It’s time to reset priorities

The one-size-fits-all cut applied to the Snohomish County budget last week is, as County Council member John Koster said, “a lousy way to manage the budget.” He got no argument from Council Chairman Dave Gossett, who warned that more pain is likely next year in the face of falling tax revenues.

Departments across county government are being asked to slice their budgets by nearly 2.6 percent to make up for a shortfall of $3.6 million and to keep cash reserves from running too low.

It’s a rational move in the middle of a budget cycle, but not a strategy that can continue into the next one. And Koster’s point is valid: It’s necessary now because difficult decisions were put off last year.

With revenues expected to remain flat, and annexations lowering the population in unincorporated areas, the county budget must be reduced to a “new normal.” Elected leaders are going to have to weigh the necessity of every service county government provides, eliminating functions that aren’t essential or otherwise mandated by law.

Some departments, such as courts, the jail, elections and the assessor, don’t have their workload reduced by annexations. Others, including the Sheriff’s Office, are left with less territory to cover. The recent annexations in Marysville and Lake Stevens, for example, took more than 30,000 residents out of the sheriff’s service area. It’s not unreasonable, over time, to expect a commensurate reduction in jobs.

District court probation officers are being laid off in this round of cuts, which will mean less guidance for defendants into needed treatment programs. When that’s happening, it’s hard to justify funding Washington State University extension programs and senior centers. Which is the greater priority?

A more surgical approach is needed moving forward. Departments that are carrying non-essential or redundant positions, including the Executive’s Office and the County Council, should be planning for life without them. Services that aren’t required by law should be cut back or eliminated. Citizens already put off about waiting longer for some services, or going elsewhere for them, will have to get used to it.

Furloughs can serve their purpose in a budget emergency, but we’re past that. For the county, the new normal will be smaller.

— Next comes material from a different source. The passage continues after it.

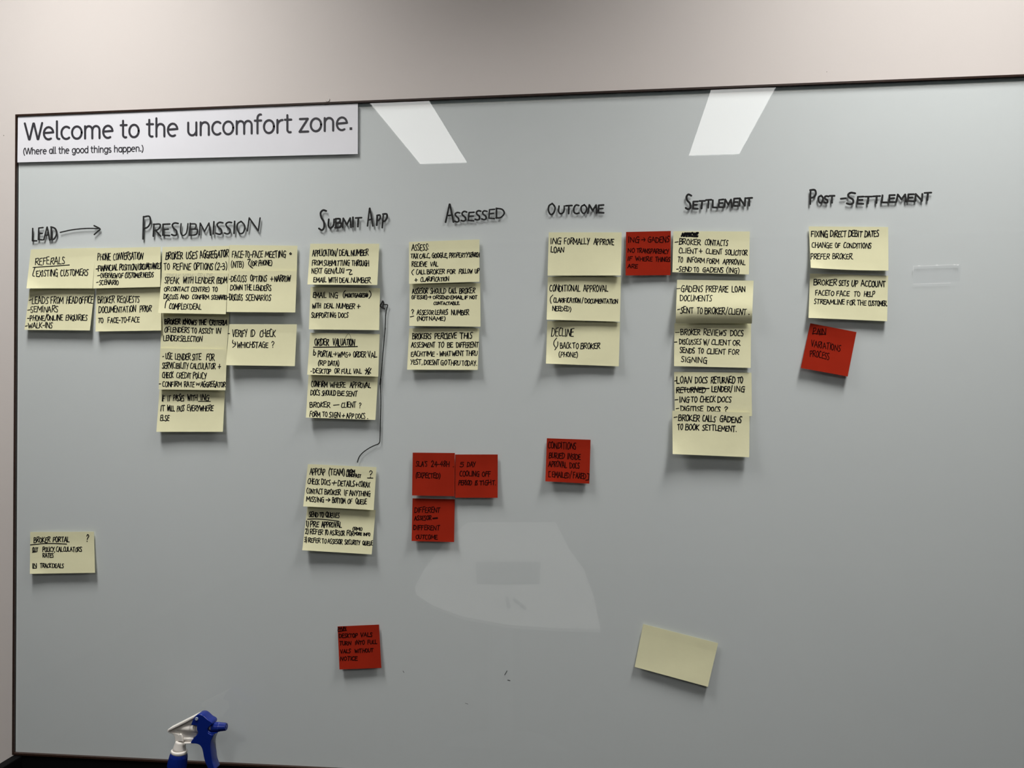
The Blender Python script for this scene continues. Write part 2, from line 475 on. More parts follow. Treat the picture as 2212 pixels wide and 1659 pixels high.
for a, b, wd in ((C(1092,1458), C(1115,1418), 1.6), (C(1122,1513), C(1146,1518), 1.6), (C(50,1418), C(60,1436), 1.0), ((1005,1519), (1011,1521), .8)):
    ink = Ink(12); ink.stroke([a, b], wd)
    ink.build('stray_mark', M['thin_marker'], board, flat(0.0), .0002)

# ------------------------------------------------------------------ welcome sign, printed in a light round sans (drawn as strokes)
def arc(cx, cy, rx, ry, a0, a1, n=14):
    return [(cx+rx*math.cos(math.radians(a0+(a1-a0)*i/n)), cy+ry*math.sin(math.radians(a0+(a1-a0)*i/n))) for i in range(n+1)]
XH = .74
def sg():
    g = {}
    H = XH; r = H/2
    g['W'] = (1.06, [[(0,1),(.26,0.03),(.30,.03),(.53,.98),(.57,.98),(.80,.03),(.84,.03),(1.08,1)]])
    g['e'] = (.66, [arc(.33,r,.30,r,-52,0)[:0] + [(.04,r+.02),(.62,r+.05)] , [(.62,r+.05)] + arc(.33,r,.295,r,8,300)])
    g['l'] = (.26, [[(.10,1.08),(.10,.18)] + arc(.22,.16,.12,.15,185,285,6)])
    g['c'] = (.56, [arc(.33,r,.30,r,52,308,18)])
    g['o'] = (.68, [arc(.34,r,.30,r,0,360,26)])
    g['m'] = (1.08, [[(.08,H),(.08,0)], [(.08,H*.62)] + arc(.31,H-.25,.22,.25,165,0,9) + [(.53,0)], [(.53,H*.62)] + arc(.76,H-.25,.22,.25,165,0,9) + [(.98,0)]])
    g['n'] = (.66, [[(.08,H),(.08,0)], [(.08,H*.60)] + arc(.33,H-.26,.24,.26,165,0,9) + [(.57,0)]])
    g['h'] = (.66, [[(.08,1.08),(.08,0)], [(.08,H*.60)] + arc(.33,H-.26,.24,.26,165,0,9) + [(.57,0)]])
    g['u'] = (.66, [[(.08,H),(.08,.26)] + arc(.32,.26,.24,.26,180,345,9), [(.57,H),(.57,0)]])
    g['t'] = (.44, [[(.17,1.0),(.17,.18)] + arc(.32,.17,.15,.165,185,290,7), [(.02,H),(.40,H)]])
    g['f'] = (.42, [[(.16,0),(.16,.86)] + arc(.33,.87,.17,.22,180,75,7), [(.0,H),(.38,H)]])
    g['r'] = (.42, [[(.08,H),(.08,0)], [(.08,H*.55)] + arc(.38,H-.30,.29,.29,165,88,7)])
    g['z'] = (.54, [[(.04,H),(.50,H),(.02,.0),(.52,0)]])
    g['.'] = (.22, ['dot'])
    g['('] = (.30, [arc(.55,.40,.45,.72,125,235,10)])
    g[')'] = (.30, [arc(-.25,.40,.45,.72,55,-55,10)])
    g['a'] = (.64, [arc(.33,r,.29,r,0,360,24), [(.60,H),(.60,0)]])
    g['g'] = (.64, [arc(.33,r,.29,r,0,360,24), [(.60,H),(.60,-.06)] + arc(.33,-.06,.27,.24,0,-145,9)])
    g['d'] = (.64, [arc(.33,r,.29,r,0,360,24), [(.60,1.08),(.60,0)]])
    g['p'] = (.66, [arc(.35,r,.29,r,0,360,24), [(.08,H),(.08,-.32)]])
    g['i'] = (.18, [[(.09,H),(.09,0)], 'idot'])
    g['s'] = (.48, [arc(.26,H*.75,.20,H*.25,50,265,9) + arc(.24,H*.25,.21,H*.25,85,-130,9)])
    return g
SG = sg()
def sign_text(ink, text, x0, x1, y0, y1, h, wd):
    gap = .09
    tot = sum(SG[c][0] for c in text) + gap*(len(text)-1)
    k = (x1-x0)/tot
    pos = 0
    for c in text:
        adv, strokes = SG[c]
        for s_ in strokes:
            if s_ in ('dot', 'idot'):
                cx, cy = (.10, .07) if s_ == 'dot' else (.09, .97)
                X = x0+(pos+cx)*k; Y = y0+(y1-y0)*((pos+cx)/tot) - cy*h
                q = wd*.62
                ink.lay += [0.0]*4; b = len(ink.v); ink.v += [np.array(p) for p in ((X-q, Y-q), (X+q, Y-q), (X+q, Y+q), (X-q, Y+q))]
                ink.f.append((b, b+1, b+2, b+3)); continue
            pts = [(x0+(pos+x)*k, y0+(y1-y0)*((pos+x)/tot) - y*h) for (x, y) in s_]
            ink.stroke(pts, wd)
        pos += adv+gap
sign = empty('welcome_sign', P(39, 350, 0), 'white vinyl sign reading Welcome to the uncomfort zone, top left corner of the glass board', 'sign')
A_, B_, C_, D_ = P(38.7, 250.2, .0012), P(773, 223.6, .0012), P(772.6, 332.6, .0012), P(37.6, 350.8, .0012)
bm = bmesh.new()
f = [bm.verts.new(v) for v in (A_, B_, C_, D_)]; g_ = [bm.verts.new((v.x, -.0002, v.z)) for v in (A_, B_, C_, D_)]
bm.faces.new(f); bm.faces.new(g_[::-1])
for i in range(4): bm.faces.new((f[i], f[(i+1) % 4], g_[(i+1) % 4], g_[i]))
fin('sign_sheet', bm, M['vinyl'], sign)
ink = Ink(1); C = CR['T']
for t, a, b, y0, y1, h, wd in (('Welcome',148,676,283,270,99,4.6), ('to',719,832,269,265,100,4.6), ('the',875,1063,264,259,101,4.6),
                               ('uncomfort',1116,1743,256,237,103,4.6), ('zone.',1787,2108,234,222,103,4.6)):
    p, q = C(a, y0), C(b, y1)
    sign_text(ink, t, p[0], q[0], p[1], q[1], h/C.k, wd)
o = ink.build('printed_title', M['print'], sign, flat(.0012), .0002)
ink = Ink(1)
for t, a, b, y0, y1 in (('(Where',138,278,368,366), ('all',294,334,364,363), ('the',350,413,363,362), ('good',430,526,361,359), ('things',542,664,358,356), ('happen.)',681,858,355,350)):
    p, q = C(a, y0), C(b, y1)
    sign_text(ink, t, p[0], q[0], p[1], q[1], 36/C.k, 2.0)
ink.build('printed_subtitle', M['print'], sign, flat(.0012), .0002)

# ------------------------------------------------------------------ sticky notes
def note(colour, label, crop, corners, lift, lines, base=.0010, cl=0.0, cr=0.0, bow=0.0, strokes=(), sag=0.0, still=False, width=1.8, seed=None, ghost=(), flatv=.2):
    C = CR[crop]
    q = np.array([C(*p) for p in corners])            # TL TR BR BL
    TL, TR, BR, BL = q
    red = colour == 'red'
    sd = seed if seed is not None else sum(ord(c)*(i+3) for i, c in enumerate(label))
    rw = random.Random(sd)
    lift *= .40; bow *= .8
    wv = [(rw.uniform(.5, 1.6), rw.uniform(.4, 1.5), rw.uniform(0, 6.3), rw.uniform(.0001, .00035)) for _ in range(3)]
    cl = cl*.55 + rw.uniform(0, .0018); cr = cr*.6 + rw.uniform(0, .001)
    fx, fs = rw.uniform(.12, .3), rw.choice((0, 1, 1))
    if still: wv = []; cl = cr = 0; fs = 0
    def depth_uv(u, v):
        t = np.clip((v-flatv)/(1-flatv), 0, 1)
        wave = sum(a*(1+np.sin(fu*3.1*u+fv*3.1*v+ph)) for fu, fv, ph, a in wv)*t if wv else 0*t
        crease = fs*.0022*np.clip((v - .72 - u/fx*.28), 0, 1)*2.2       # a lifted lower left corner
        return base + lift*t**1.35 + wave + crease + cl*(1-u)**3*t**2.5 + cr*u**3*t**2.5 + bow*np.sin(np.pi*np.clip(v, 0, 1)**1.9)
    def uv(x, y):
        x = np.asarray(x, float); y = np.asarray(y, float)
        u = np.full(x.shape, .5); v = np.full(x.shape, .5)
        for _ in range(7):
            px = (1-u)*(1-v)*TL[0]+u*(1-v)*TR[0]+u*v*BR[0]+(1-u)*v*BL[0]-x
            py = (1-u)*(1-v)*TL[1]+u*(1-v)*TR[1]+u*v*BR[1]+(1-u)*v*BL[1]-y
            xu = (1-v)*(TR[0]-TL[0])+v*(BR[0]-BL[0]); yu = (1-v)*(TR[1]-TL[1])+v*(BR[1]-BL[1])
            xv = (1-u)*(BL[0]-TL[0])+u*(BR[0]-TR[0]); yv = (1-u)*(BL[1]-TL[1])+u*(BR[1]-TR[1])
            det = xu*yv-xv*yu
            u = u-(px*yv-py*xv)/det; v = v-(xu*py-yu*px)/det
        return u, v
    nu, nv = 24, 48
    uu, vv = np.meshgrid(np.linspace(0, 1, nu+1), np.linspace(0, 1, nv+1))
    uu = uu.ravel(); vv = vv.ravel()
    px = (1-uu)*(1-vv)*TL[0]+uu*(1-vv)*TR[0]+uu*vv*BR[0]+(1-uu)*vv*BL[0]
    py = (1-uu)*(1-vv)*TL[1]+uu*(1-vv)*TR[1]+uu*vv*BR[1]+(1-uu)*vv*BL[1]
    d = depth_uv(uu, vv)
    py = py + sag*np.sin(np.pi*uu)*vv**4
    F = rays(px, py, d); Bk = F.copy(); Bk[:, 1] += .00022
    n = len(F)
    verts = [tuple(p) for p in F]+[tuple(p) for p in Bk]
    faces = []
    W_ = nu+1
    for j in range(nv):
        for i in range(nu):
            a = j*W_+i
            faces.append((a, a+W_, a+W_+1, a+1)); faces.append((n+a, n+a+1, n+a+W_+1, n+a+W_))
    def side(a, b):
        q0 = len(verts); verts.extend([verts[a], verts[b], verts[n+b], verts[n+a]]); faces.append((q0, q0+1, q0+2, q0+3))
    for i in range(nu): side(i+1, i); side(nv*W_+i, nv*W_+i+1)
    for j in range(nv): side(j*W_, (j+1)*W_); side((j+1)*W_+nu, j*W_+nu)
    root = empty('sticky_note', tuple(F[0]), label, 'sticky note')
    me = bpy.data.meshes.new('paper_sheet')
    me.from_pydata(verts, [], faces); me.update()
    link('paper_sheet', me, M['red' if red else 'yellow'], root, smooth=True)
    dfn = lambda x, y: depth_uv(*[np.clip(k, -.05, 1.05) for k in uv(x, y)])
    if lines or strokes:
        ink = Ink(sd)
        for ln in lines:
            words, y0, y1, h = ln[:4]
            wd = ln[4] if len(ln) > 4 else width
            ws = []
            for tok in words.split():
                t, r_ = tok.split('~'); a, b = r_.split(',')
                ws.append((t, float(a), float(b)))
            xa, xb = ws[0][1], max(ws[-1][2], ws[0][1]+1)
            for t, a, b in ws:
                ya = y0+(y1-y0)*(a-xa)/(xb-xa); yb = y0+(y1-y0)*(b-xa)/(xb-xa)
                p_, q_ = C(a, ya), C(b, yb)
                ink.word(t, p_[0], q_[0], p_[1], q_[1], h/C.k, wd)
        for cv, wd, pts in strokes:
            ink.stroke([C(*p) for p in pts], wd, cv)
        ink.build('handwriting', M['ink_red' if red else 'ink'], root, dfn, .00014)
    if ghost:
        ink = Ink(sd+5)
        for (t, a, b, y, h) in ghost:
            p_, q_ = C(a, y), C(b, y)
            ink.word(t, p_[0], q_[0], p_[1], q_[1], h/C.k, 1.6)
        o = ink.build('ghost_handwriting', M['ghost'], root, dfn, .00006); o['label'] = 'faint show-through handwriting'
    return root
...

Denial and delay won’t change that eventuality, but it will prolong the pain and uncertainty.

Across-the-board cuts don’t make for effective government. Objective priority setting does. It’s hard, thankless work, and in this case will require courageous leadership, sacrifice and probably a lot of sleepless nights.

Done right, it will result in a county government with a clearer mission that citizens can count on. That’s what leaders are elected to deliver.